**WHAT YOU ARE ASKED TO DO**
Please say how many lines of the listing hold "Blender", with no other words in the answer.

Scenes as source code
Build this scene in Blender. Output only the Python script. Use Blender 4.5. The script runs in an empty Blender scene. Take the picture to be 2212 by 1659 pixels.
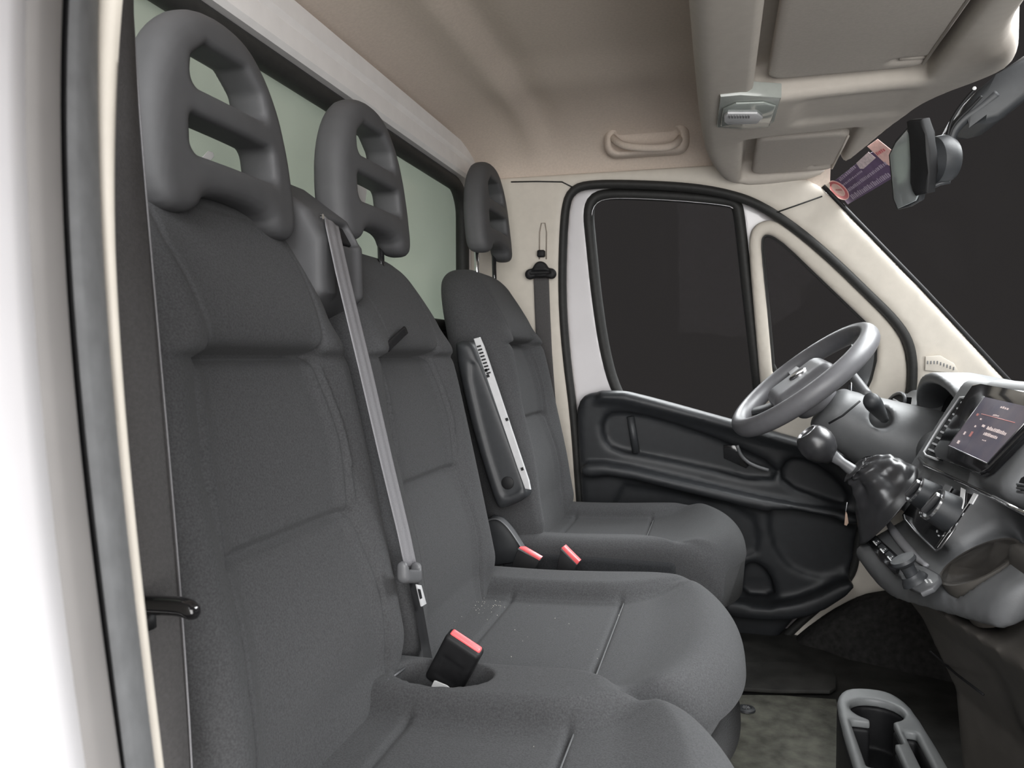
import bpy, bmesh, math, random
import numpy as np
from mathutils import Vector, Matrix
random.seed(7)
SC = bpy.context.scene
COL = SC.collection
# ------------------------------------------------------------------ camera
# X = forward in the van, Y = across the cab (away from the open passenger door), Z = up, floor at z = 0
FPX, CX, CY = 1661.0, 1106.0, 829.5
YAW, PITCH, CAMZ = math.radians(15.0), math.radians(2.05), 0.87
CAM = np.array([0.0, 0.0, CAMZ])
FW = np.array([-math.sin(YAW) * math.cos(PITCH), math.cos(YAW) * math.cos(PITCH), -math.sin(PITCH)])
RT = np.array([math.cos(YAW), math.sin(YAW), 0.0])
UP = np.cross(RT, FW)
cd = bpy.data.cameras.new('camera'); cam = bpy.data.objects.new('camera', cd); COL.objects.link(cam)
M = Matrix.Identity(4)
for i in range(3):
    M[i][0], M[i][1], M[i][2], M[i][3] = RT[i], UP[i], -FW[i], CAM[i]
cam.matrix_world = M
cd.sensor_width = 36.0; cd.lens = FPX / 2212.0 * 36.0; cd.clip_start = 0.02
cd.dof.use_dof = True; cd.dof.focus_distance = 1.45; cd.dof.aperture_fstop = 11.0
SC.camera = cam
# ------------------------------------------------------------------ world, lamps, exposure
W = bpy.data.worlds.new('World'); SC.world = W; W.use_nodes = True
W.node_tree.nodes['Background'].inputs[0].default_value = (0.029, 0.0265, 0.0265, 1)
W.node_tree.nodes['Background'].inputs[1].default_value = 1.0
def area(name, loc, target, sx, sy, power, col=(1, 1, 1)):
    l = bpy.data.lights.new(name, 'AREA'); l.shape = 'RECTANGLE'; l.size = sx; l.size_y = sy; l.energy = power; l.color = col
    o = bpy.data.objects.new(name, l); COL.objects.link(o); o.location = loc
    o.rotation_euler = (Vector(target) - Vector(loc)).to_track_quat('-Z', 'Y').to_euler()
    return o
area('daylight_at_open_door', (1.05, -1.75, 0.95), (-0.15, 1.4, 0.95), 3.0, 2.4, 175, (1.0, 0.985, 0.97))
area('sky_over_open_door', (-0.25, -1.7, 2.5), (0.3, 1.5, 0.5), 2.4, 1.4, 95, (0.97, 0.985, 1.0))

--

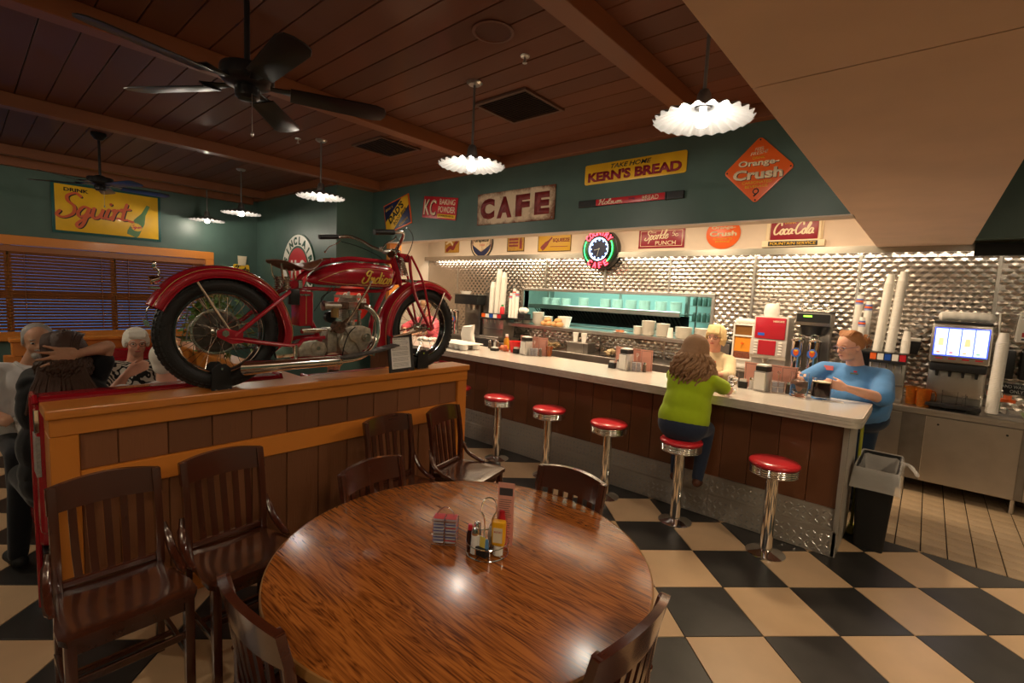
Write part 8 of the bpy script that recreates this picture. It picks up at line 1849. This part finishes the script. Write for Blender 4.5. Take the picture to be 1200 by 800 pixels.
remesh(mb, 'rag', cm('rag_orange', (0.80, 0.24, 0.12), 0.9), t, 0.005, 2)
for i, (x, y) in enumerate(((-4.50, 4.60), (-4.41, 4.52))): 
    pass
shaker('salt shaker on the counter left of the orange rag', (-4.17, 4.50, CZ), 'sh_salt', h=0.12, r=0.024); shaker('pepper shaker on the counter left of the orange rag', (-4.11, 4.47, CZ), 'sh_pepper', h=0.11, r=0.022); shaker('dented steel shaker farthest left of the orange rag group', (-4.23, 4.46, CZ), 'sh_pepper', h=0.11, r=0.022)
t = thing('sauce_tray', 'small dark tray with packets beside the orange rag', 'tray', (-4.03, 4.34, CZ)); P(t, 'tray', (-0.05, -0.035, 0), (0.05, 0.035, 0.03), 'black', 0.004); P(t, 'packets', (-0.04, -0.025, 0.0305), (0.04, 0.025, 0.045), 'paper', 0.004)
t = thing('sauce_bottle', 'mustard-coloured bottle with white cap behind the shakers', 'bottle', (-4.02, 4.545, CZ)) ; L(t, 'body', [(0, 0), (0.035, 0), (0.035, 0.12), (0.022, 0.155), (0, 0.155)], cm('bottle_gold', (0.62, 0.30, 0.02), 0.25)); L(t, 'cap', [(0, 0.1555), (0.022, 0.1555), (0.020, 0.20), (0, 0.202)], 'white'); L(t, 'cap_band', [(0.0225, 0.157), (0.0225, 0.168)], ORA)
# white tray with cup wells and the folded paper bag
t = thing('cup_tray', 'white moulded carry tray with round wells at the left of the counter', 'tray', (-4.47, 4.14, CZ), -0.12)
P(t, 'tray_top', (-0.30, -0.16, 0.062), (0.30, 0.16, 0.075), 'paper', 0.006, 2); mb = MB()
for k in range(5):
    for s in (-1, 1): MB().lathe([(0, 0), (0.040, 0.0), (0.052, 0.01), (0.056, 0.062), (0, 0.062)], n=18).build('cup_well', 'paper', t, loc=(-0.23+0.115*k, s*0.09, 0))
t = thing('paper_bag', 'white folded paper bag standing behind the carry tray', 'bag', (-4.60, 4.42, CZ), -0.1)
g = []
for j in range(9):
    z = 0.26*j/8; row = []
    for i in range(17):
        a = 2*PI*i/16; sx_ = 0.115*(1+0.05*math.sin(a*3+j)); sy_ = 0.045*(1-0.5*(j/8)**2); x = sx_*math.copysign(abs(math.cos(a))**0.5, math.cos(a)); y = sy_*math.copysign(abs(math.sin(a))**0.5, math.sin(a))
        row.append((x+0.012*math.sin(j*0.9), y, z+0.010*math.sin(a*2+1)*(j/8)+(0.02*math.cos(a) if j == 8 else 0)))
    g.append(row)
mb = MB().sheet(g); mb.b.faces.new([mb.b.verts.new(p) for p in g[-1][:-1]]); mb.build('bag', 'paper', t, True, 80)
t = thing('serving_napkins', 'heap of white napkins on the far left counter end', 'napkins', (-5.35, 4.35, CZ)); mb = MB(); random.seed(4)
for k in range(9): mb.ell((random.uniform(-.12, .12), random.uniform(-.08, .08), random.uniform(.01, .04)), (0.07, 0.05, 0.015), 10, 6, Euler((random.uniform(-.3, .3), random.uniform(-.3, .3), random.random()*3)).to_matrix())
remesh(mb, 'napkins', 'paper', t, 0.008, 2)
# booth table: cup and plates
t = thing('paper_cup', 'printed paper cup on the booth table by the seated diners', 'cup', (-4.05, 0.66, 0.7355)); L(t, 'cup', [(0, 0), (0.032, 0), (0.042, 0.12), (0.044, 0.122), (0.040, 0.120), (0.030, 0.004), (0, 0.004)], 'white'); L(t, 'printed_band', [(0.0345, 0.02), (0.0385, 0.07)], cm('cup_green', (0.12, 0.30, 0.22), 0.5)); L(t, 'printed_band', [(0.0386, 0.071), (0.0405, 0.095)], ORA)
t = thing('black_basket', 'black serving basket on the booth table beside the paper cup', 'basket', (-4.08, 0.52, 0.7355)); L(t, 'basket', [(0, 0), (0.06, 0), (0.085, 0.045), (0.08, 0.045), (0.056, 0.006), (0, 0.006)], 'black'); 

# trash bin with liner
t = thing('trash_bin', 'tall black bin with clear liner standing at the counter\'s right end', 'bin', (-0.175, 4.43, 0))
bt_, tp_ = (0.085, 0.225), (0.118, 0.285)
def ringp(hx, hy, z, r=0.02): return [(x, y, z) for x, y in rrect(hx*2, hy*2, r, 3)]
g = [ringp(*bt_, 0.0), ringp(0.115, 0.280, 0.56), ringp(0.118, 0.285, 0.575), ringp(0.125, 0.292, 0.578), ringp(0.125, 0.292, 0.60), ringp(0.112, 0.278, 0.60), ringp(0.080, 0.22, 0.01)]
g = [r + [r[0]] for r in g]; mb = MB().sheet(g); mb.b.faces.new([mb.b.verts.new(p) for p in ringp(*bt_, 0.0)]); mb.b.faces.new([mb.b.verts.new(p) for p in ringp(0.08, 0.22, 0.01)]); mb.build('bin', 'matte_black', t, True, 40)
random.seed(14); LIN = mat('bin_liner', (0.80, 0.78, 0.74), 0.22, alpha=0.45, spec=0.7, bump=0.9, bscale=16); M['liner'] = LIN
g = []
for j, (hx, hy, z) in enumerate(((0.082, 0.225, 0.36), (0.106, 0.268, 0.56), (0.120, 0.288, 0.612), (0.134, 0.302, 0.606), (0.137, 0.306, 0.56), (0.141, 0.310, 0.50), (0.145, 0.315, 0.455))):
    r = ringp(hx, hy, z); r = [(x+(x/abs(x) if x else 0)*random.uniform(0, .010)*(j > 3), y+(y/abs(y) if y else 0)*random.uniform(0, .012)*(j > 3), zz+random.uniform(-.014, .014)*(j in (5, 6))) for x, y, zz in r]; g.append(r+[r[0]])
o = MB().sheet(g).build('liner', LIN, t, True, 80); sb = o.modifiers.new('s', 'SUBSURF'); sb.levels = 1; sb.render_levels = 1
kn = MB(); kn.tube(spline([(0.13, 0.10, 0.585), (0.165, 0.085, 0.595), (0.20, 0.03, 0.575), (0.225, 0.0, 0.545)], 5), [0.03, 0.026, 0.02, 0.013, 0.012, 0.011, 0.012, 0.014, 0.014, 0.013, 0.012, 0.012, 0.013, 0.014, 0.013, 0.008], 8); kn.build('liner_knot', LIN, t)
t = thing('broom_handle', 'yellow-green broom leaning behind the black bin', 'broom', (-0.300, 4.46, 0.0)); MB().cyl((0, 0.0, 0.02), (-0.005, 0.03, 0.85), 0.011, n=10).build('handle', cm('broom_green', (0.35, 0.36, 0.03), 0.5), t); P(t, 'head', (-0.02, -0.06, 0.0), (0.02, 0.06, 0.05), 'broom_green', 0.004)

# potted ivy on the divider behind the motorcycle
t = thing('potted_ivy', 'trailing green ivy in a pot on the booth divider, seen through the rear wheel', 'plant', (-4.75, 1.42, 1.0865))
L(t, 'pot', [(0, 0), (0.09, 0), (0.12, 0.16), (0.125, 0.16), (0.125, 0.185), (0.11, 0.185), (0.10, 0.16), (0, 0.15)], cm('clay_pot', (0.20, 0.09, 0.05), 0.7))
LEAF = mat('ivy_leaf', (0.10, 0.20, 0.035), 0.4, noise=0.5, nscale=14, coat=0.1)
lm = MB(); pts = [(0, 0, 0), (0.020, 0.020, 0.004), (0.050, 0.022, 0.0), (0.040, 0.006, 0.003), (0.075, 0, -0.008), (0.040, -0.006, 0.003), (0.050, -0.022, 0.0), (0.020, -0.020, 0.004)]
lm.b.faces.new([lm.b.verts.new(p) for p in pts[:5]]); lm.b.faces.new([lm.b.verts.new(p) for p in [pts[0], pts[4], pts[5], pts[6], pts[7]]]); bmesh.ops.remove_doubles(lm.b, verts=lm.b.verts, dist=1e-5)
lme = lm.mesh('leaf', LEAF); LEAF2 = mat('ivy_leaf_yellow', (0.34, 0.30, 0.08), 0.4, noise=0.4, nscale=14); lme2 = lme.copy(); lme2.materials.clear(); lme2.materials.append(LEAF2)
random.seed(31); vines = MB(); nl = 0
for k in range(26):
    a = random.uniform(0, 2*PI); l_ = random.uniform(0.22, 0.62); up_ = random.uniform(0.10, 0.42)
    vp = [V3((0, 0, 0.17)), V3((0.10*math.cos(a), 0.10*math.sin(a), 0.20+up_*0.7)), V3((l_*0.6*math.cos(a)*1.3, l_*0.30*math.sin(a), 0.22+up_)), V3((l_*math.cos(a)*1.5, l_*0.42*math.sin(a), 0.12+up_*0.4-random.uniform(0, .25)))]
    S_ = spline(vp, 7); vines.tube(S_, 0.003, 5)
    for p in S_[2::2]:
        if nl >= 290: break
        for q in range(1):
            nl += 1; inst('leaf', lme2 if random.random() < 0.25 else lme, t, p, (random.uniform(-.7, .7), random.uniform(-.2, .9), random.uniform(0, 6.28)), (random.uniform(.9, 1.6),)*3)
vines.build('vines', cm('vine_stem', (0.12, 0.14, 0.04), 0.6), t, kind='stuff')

==

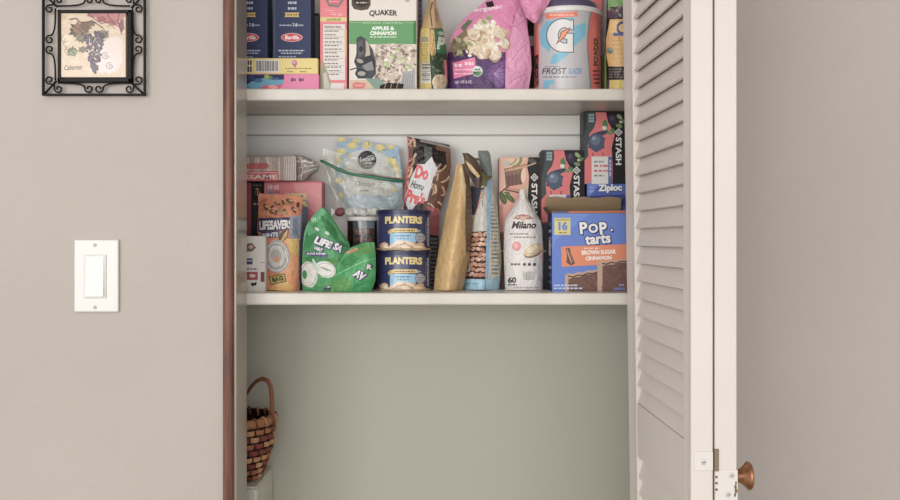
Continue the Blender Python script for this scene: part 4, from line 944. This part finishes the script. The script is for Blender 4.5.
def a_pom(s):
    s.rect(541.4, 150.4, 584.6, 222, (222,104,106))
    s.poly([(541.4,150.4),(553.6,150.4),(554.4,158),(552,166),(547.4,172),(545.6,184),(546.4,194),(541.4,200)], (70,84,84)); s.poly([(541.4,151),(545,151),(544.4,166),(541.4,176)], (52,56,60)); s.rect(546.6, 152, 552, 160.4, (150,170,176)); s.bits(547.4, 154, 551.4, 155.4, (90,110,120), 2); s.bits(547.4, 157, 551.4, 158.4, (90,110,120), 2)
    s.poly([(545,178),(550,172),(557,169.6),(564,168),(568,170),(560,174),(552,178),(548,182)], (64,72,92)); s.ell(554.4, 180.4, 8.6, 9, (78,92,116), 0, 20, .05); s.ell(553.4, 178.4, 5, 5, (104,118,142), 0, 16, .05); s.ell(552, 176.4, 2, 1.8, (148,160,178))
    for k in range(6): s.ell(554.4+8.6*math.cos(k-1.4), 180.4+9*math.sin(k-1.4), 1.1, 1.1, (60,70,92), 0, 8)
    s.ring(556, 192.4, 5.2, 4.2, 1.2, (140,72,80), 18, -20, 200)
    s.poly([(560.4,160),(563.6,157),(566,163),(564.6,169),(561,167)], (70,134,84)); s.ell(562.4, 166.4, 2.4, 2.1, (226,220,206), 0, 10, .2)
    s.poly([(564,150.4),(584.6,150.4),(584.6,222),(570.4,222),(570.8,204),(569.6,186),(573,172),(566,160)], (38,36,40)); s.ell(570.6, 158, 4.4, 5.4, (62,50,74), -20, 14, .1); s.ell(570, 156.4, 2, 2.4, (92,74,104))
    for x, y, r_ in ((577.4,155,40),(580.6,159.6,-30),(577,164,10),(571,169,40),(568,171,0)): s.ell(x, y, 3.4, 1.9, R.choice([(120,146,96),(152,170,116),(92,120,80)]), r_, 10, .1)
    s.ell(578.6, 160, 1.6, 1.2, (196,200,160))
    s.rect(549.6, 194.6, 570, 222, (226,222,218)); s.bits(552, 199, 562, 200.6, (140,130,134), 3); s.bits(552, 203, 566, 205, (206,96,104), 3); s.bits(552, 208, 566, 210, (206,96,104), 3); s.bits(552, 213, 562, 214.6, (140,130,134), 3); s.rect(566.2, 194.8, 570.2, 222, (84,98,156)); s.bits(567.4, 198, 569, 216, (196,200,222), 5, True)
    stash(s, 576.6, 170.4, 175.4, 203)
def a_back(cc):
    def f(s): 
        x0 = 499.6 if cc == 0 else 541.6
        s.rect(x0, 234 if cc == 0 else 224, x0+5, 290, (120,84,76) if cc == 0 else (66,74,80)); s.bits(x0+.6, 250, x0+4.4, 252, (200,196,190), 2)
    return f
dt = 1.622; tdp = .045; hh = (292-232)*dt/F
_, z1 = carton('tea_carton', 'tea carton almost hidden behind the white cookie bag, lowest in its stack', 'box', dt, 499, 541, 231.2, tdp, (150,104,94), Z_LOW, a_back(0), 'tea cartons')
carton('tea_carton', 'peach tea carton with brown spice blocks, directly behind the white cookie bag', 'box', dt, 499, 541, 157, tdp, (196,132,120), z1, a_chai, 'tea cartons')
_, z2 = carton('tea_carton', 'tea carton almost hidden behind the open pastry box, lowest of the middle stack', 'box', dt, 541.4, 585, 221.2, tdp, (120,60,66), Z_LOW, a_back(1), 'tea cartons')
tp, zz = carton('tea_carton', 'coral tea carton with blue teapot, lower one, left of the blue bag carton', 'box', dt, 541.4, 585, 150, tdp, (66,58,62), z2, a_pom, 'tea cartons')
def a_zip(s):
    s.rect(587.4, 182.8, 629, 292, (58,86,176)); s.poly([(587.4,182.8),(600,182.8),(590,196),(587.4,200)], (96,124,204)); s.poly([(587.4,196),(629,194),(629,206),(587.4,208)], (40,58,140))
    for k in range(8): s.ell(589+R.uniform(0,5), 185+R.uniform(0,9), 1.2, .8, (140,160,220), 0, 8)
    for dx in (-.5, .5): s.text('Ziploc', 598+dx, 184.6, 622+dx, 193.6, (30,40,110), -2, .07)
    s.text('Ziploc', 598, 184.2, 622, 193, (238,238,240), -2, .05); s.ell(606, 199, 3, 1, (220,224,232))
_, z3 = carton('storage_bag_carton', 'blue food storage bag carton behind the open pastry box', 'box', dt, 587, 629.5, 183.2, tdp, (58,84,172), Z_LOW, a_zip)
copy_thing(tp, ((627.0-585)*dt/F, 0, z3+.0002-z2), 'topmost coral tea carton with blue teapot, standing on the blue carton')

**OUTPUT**
3